U.N. asks US$236 million to aid Sudanese in 'biggest humanitarian crisis'

Thursday June 3rd, 2004.

GENEVA, June 03, 2004 (AP) -- The U.N. appealed Thursday for $236 million to meet emergency needs this year of Sudanese facing "the biggest humanitarian crisis in the world today."

"We admit we are late," said U.N. Emergency Relief Coordinator Jan Egeland after meeting with 50 donor nations on the need to help more than 1 million people who have been forced from their homes in western Sudan over the past year by government forces and militias.

The U.S. announced Thursday it would be adding $188.5 million over the next 18 months to the $100 million that Washington has already donated since early last year, but it wasn't immediately clear how much would be forthcoming this year.
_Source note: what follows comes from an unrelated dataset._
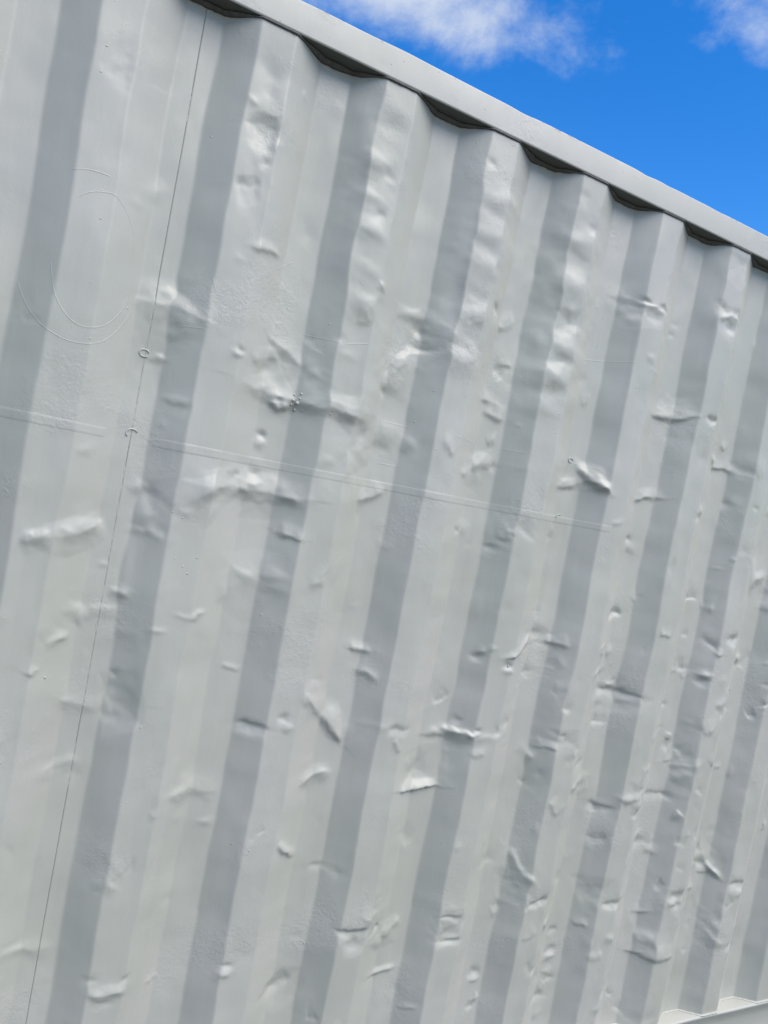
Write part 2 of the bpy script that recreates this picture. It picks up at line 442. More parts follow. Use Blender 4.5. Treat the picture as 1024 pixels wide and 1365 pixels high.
# creases: [(x, z), ...], reach above, reach below, depth in mm
CREASES = [([(-0.2823,2.3157),
 (-0.2524,2.3149),
 (-0.2121,2.3197)],0.0549,0.0206,1.19),
 ([(-0.0096,2.3194),
 (0.0244,2.3283),
 (0.0681,2.3243)],0.018,0.0601,5.94),
 ([(-0.0053,2.1972),
 (0.0245,2.2033),
 (0.0513,2.2114)],0.0151,0.0393,5.52),
 ([(0.4006,1.8811),
 (0.4377,1.9347),
 (0.4763,1.986)],0.0379,0.0586,-5.28),
 ([(0.6784,2.1076),
 (0.7141,2.11),
 (0.7402,2.1264)],0.0295,0.0166,-3.3),
 ([(0.7057,2.0116),
 (0.7482,2.0165)],0.0149,0.0075,-1.84),
 ([(0.6723,1.9242),
 (0.7042,1.9222),
 (0.7379,1.9149)],0.0222,0.0166,-3.3),
 ([(0.6844,1.8919),
 (0.7161,1.8914),
 (0.7536,1.8882)],0.026,0.013,-4.62),
 ([(0.6723,1.7525),
 (0.7078,1.7628),
 (0.7528,1.7655)],0.0261,0.0112,-3.96),
 ([(1.0985,2.2673),
 (1.1413,2.2754),
 (1.1888,2.2702)],0.0102,0.0142,-4.6),
 ([(1.3654,2.489),
 (1.4177,2.4969),
 (1.4848,2.4938)],0.0129,0.0279,8.28),
 ([(1.3782,2.3081),
 (1.4214,2.3243),
 (1.4789,2.3182)],0.0108,0.0194,-5.52),
 ([(1.2227,2.0035),
 (1.2942,2.0127),
 (1.391,2.0292)],0.0255,0.0127,-4.62),
 ([(1.4064,2.0304),
 (1.4626,2.0247)],0.011,0.011,4.6),
 ([(1.497,1.909),
 (1.5459,1.9113),
 (1.6167,1.9014)],0.0315,0.009,-5.28),
 ([(1.0083,1.8145),
 (1.0587,1.7831),
 (1.1131,1.7616)],0.0183,0.0142,-11.96),
 ([(0.9417,1.7527),
 (0.9823,1.7537),
 (1.0247,1.7711)],0.0199,0.012,-5.52),
 ([(1.2268,1.7574),
 (1.2714,1.7754),
 (1.3442,1.783)],0.0213,0.0085,-6.44),
 ([(1.7764,1.5555),
 (1.8084,1.5927),
 (1.8669,1.6187)],0.024,0.024,-7.36),
 ([(-0.151,1.9366),
 (-0.1133,1.9373),
 (-0.0712,1.9347),
 (-0.0351,1.93),
 (0.0,1.9186)],0.0385,0.0682,-4.75),
 ([(0.1151,1.9437),
 (0.1457,1.9219),
 (0.2035,1.8854),
 (0.2406,1.8733),
 (0.2795,1.8562)],0.0226,0.0581,-5.28),
 ([(0.0668,1.8251),
 (0.1122,1.8218),
 (0.1491,1.8177),
 (0.1807,1.8105),
 (0.2113,1.811),
 (0.2411,1.8095),
 (0.2861,1.8063),
 (0.3599,1.8038),
 (0.4081,1.8004)],0.0422,0.026,-7.92),
 ([(0.1524,1.8009),
 (0.1781,1.789),
 (0.2029,1.801)],0.0113,0.0097,-7.36),
 ([(0.0014,1.5566),
 (0.035,1.5729),
 (0.0742,1.5967),
 (0.1203,1.6062),
 (0.1666,1.6044),
 (0.2142,1.6025),
 (0.2874,1.6029)],0.0414,0.0191,-7.92),
 ([(0.3873,1.6174),
 (0.4236,1.6355),
 (0.4675,1.6585)],0.0243,0.0122,-4.62),
 ([(-0.2771,1.4337),
 (-0.2479,1.4491),
 (-0.2137,1.4611)],0.0129,0.0343,-5.96),
 ([(-0.2154,1.4638),
 (-0.193,1.4714),
 (-0.1788,1.4661),
 (-0.1558,1.4738),
 (-0.1266,1.4958)],0.0219,0.035,-5.23),
 ([(-0.2069,1.2456),
 (-0.1826,1.2576),
 (-0.1583,1.2728)],0.0206,0.0118,-2.38),
 ([(-0.1426,1.3097),
 (-0.107,1.319),
 (-0.0655,1.3243)],0.006,0.018,-1.99),
 ([(-0.1831,1.144),
 (-0.1448,1.1305),
 (-0.1066,1.1227),
 (-0.0678,1.1254)],0.0197,0.0197,-3.33),
 ([(0.0233,1.3295),
 (0.0529,1.3259),
 (0.0887,1.3259)],0.0063,0.0079,-1.99),
 ([(0.2144,1.5303),
 (0.2428,1.5261),
 (0.2774,1.5193)],0.0249,0.0066,-5.28),
 ([(0.3016,1.4144),
 (0.3292,1.4294),
 (0.3537,1.4716)],0.0205,0.0171,-2.64),
 ([(0.4448,1.2833),
 (0.4723,1.2816),
 (0.5041,1.2802)],0.0125,0.0071,-6.44),
 ([(0.4664,1.2349),
 (0.4985,1.2312),
 (0.5363,1.2224)],0.0234,0.018,-3.96),
 ([(0.151,1.2205),
 (0.2009,1.2184)],0.0066,0.005,-2.3),
 ([(0.2045,1.1004),
 (0.2408,1.0962),
 (0.2844,1.0936)],0.0084,0.0236,5.52),
 ([(0.333,1.1912),
 (0.3737,1.1512),
 (0.4113,1.1119)],0.0279,0.0175,-3.3),
 ([(0.3969,1.1274),
 (0.4389,1.0876),
 (0.4838,1.0468)],0.0356,0.0089,-6.6),
 ([(0.8631,1.2905),
 (0.8991,1.3008),
 (0.9232,1.3124),
 (0.9496,1.3363),
 (0.9792,1.3587)],0.012,0.01,-6.44),
 ([(1.0147,1.339),
 (1.0462,1.3372),
 (1.087,1.3422)],0.0206,0.0082,-7.36),
 ([(0.571,1.0971),
 (0.6402,1.0946)],0.0094,0.015,3.68),
 ([(0.7423,1.0945),
 (0.7845,1.0874),
 (0.8354,1.0862)],0.0097,0.0312,-9.2),
 ([(1.2105,1.4259),
 (1.2444,1.4375),
 (1.285,1.4369)],0.015,0.0129,6.44),
 ([(1.2407,1.2154),
 (1.298,1.2156),
 (1.3986,1.2063)],0.0087,0.0197,7.36),
 ([(1.6808,1.4065),
 (1.7347,1.4011),
 (1.7784,1.4092)],0.0119,0.0214,6.44),
 ([(1.6968,1.1797),
 (1.7377,1.217),
 (1.7686,1.2544)],0.0216,0.0216,-3.68),
 ([(1.5033,0.9048),
 (1.594,0.9002)],0.0094,0.0212,3.68),
 ([(1.5823,0.9988),
 (1.6382,0.9985),
 (1.6886,1.0102)],0.0189,0.0166,-4.6),
 ([(1.2872,0.8861),
 (1.3237,0.8783),
 (1.3775,0.8743)],0.0111,0.0223,4.6),
 ([(-0.1818,0.9853),
 (-0.137,0.9968),
 (-0.0838,1.0085)],0.0136,0.0226,-2.65),
 ([(-0.0105,0.534),
 (0.0273,0.5348),
 (0.0743,0.5409)],0.0146,0.0162,-5.3),
 ([(0.1163,0.5198),
 (0.1331,0.5407)],0.0084,0.0084,-2.65),
 ([(-0.1918,0.6264),
 (-0.1323,0.6248),
 (-0.0722,0.6171)],0.0123,0.0277,-2.32),
 ([(0.0815,0.9445),
 (0.1362,0.9465),
 (0.2078,0.938)],0.0247,0.0214,-3.33),
 ([(0.3747,0.9602),
 (0.4161,0.9754),
 (0.468,0.9819)],0.0196,0.032,-6.44),
 ([(0.3516,0.8362),
 (0.3747,0.8102),
 (0.4031,0.7871)],0.0088,0.0088,-6.44),
 ([(0.3946,0.442),
 (0.4232,0.4646),
 (0.4558,0.489)],0.0164,0.0218,5.52),
 ([(0.5329,0.6138),
 (0.5727,0.6038),
 (0.6299,0.6032)],0.0075,0.015,7.36),
 ([(0.6318,0.5744),
 (0.6615,0.6017)],0.0096,0.0115,5.52),
 ([(0.6604,0.4574),
 (0.7053,0.4646),
 (0.7504,0.4661)],0.0117,0.0078,-5.52),
 ([(0.4451,0.7537),
 (0.5301,0.7437)],0.0093,0.0185,2.76),
 ([(0.6407,0.9458),
 (0.6955,0.939),
 (0.7387,0.9419),
 (0.7804,0.9449)],0.0213,0.0058,-11.04),
 ([(1.0307,0.7628),
 (1.0622,0.7272),
 (1.0852,0.6959),
 (1.1208,0.6782)],0.0106,0.0552,-7.36),
 ([(1.1015,0.6073),
 (1.1472,0.6137),
 (1.1844,0.6363)],0.013,0.0151,7.36),
 ([(0.819,0.6106),
 (0.9079,0.5974)],0.0082,0.0102,3.68),
 ([(0.8211,0.5504),
 (0.9135,0.5416)],0.0082,0.0144,4.6),
 ([(0.6784,0.5516),
 (0.7092,0.5771),
 (0.7369,0.5994)],0.0195,0.0195,-5.52),
 ([(1.8507,0.6725),
 (1.8855,0.64),
 (1.9176,0.6174)],0.0101,0.0101,-10.12),
 ([(1.7975,0.8041),
 (1.7995,0.7499),
 (1.8007,0.6981)],0.0099,0.0099,3.68),
 ([(1.9358,0.6058),
 (1.9959,0.6035),
 (2.0521,0.5938)],0.0103,0.0232,6.44),
 ([(1.5631,0.4117),
 (1.654,0.3953),
 (1.7045,0.3912),
 (1.7561,0.3871)],0.0368,0.0123,-5.94),
 ([(1.3875,0.5912),
 (1.432,0.5802),
 (1.4716,0.5903)],0.0115,0.0161,5.52),
 ([(1.5609,0.234),
 (1.6152,0.1962),
 (1.6651,0.178),
 (1.6992,0.1966),
 (1.7325,0.196)],0.0245,0.0122,7.36),
 ([(1.8601,0.4718),
 (1.9334,0.418),
 (1.9807,0.4073)],0.0128,0.0307,-4.6)]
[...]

"The European Union is delivering large quantities of assistance to Darfur, and we stand ready to increase our aid," said Irish Development Minister Tom Kitt, speaking for the 25-nation bloc.

Already thousands have been killed in clashes between Arab militias and the African population of Darfur province, and the death toll among malnourished people has started to mount, U.N. officials have said.

"We are going to have a large number of people die no matter what we do," said Andrew S. Natsios, administrator of the U.S. Agency for International Development. "The question is now how can we minimize the death and the suffering."

Egeland cited restrictions placed by the Sudanese government on international assistance and the viciousness of attacks by government- supported militias on the population of the western province of Sudan .

"The constraints are so great," he said.

The crisis, in which "hundreds of thousands" might to die in coming months, will be "of enormous proportions, even in the best of circumstances" he said.

Already, Egeland said, "we are dealing with the biggest humanitarian crisis in the world today."

More than a million people who have fled their homes in the region are in desperate need of food and other aid, as are more than 140,000 people living in refugee camps in neighboring Chad, Egeland said.

Getting the aid to them will be complicated in coming weeks when the rainy season makes many roads impassable for trucks, he said.

"It's a race against time," Egeland said.

James Morris, executive director of the U.N. World Food Program, said he had recently talked to refugees in the region.

"I have never in my life seen people more frightened," Morris said. "The way they've been victimized, brutalized, raped and treated in the most inhumane way possible is extraordinary."

Morris and other officials told a news conference that it was up to the Sudanese government to provide security and rein in the militias, as demanded by the U.N. Security Council on Tuesday.

"The government needs to take responsibility for this and knock it off and get it under control quickly," Morris said.